Ten Reasons Leaders (and anyone for that matter) Don't Finish Well

I don't know who the original creator of this image is, you can find it at many places on the internet. My gratitude to the creative individual behind the image.

I can't tell you enough how much I have been influenced by J. Robert Clinton (i.e. Bobby Clinton, and no relationship to a "power couple" in the USA). Bobby Clinton was in the Fuller School of World Missions, where his focus was on leadership. He is a prolific author, although his books are not easy reading. They are loaded with complex systems of development, filled with a terminology that must be grasped, and not especially well-written. However - they are priceless in their content and well worth the time to gather the substance and wisdom on every page.

For a "Clinton for Dummies book" you can read, The Making of a Leader by J. Robert Clinton, which is the most accessible of his books, and which will give you the overview of many core ideas in his model.

What is equally (or more) valuable, is to read other authors who have been shaped by Clinton and who write their own versions of Clinton. One such author is Neil Cole. And one theme Cole works with is the idea of "plateaued leaders." That is - the characteristics of leaders who have stopped learning and growing. In his book Organic Leadership, he provides ten characteristics. Here is the list with LITTLE or NO COMMENTARY. The list speaks for itself.

  • Give yourself a letter grade for how you are doing.
  • Ask one of your closest friends or colleagues to give you a letter grade.
  • Average the two grades.
  • Then subtract a full letter grade (to work against distortion bias and the general problem of faulty self-awareness) to find out how well you are doing.


1.  Avoid relationships of personal accountability.
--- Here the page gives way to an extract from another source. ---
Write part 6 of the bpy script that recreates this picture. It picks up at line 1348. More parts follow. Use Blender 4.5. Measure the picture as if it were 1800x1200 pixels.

2.  Have infrequent personal application of God's Word (not just studying ideas and an informational understanding, but the existential, heart engagement of those idea)s.

3.  Loss of joy, peace, and love and the growing reality of envy, resentment, competitiveness and other relational behaviors that reflect those things.

4.  Looking elsewhere for the greener pastures (not doing, or able to do, the hard work of creating a green pasture where you are planted).

5.  Easily find fault in others, but slow to see fault in your self.

6.  Prone to busyness and activity for God and find it difficult to have relational intimacy/friendship with God.

7.  Getting "looser" on ethics, values, character, and virtue in general (dancing closer to the line that should not be crossed, and usually justifying it).

8.  Choosing to stay in your comfortable areas of knowledge and not finding new areas to learn, develop and grow.

9.  Like to be seen as the expert, not the student-learner (like to hear your own voice much more than the voices of others).

10. The Christian life has become stale, rut-like, same old - same old.

That is the list Cole provides. I could add some others. You could to. Feel free to do that. But be sure to do the personal evaluation. Maybe even reflect on these as a journaling exercise.

My prayer is that you will be a Life Long Learner, pressing on to the fullness of maturity in Christ, highly intentional about personal development, living outside the comfort zones of life, and finding great companions who are doing the same.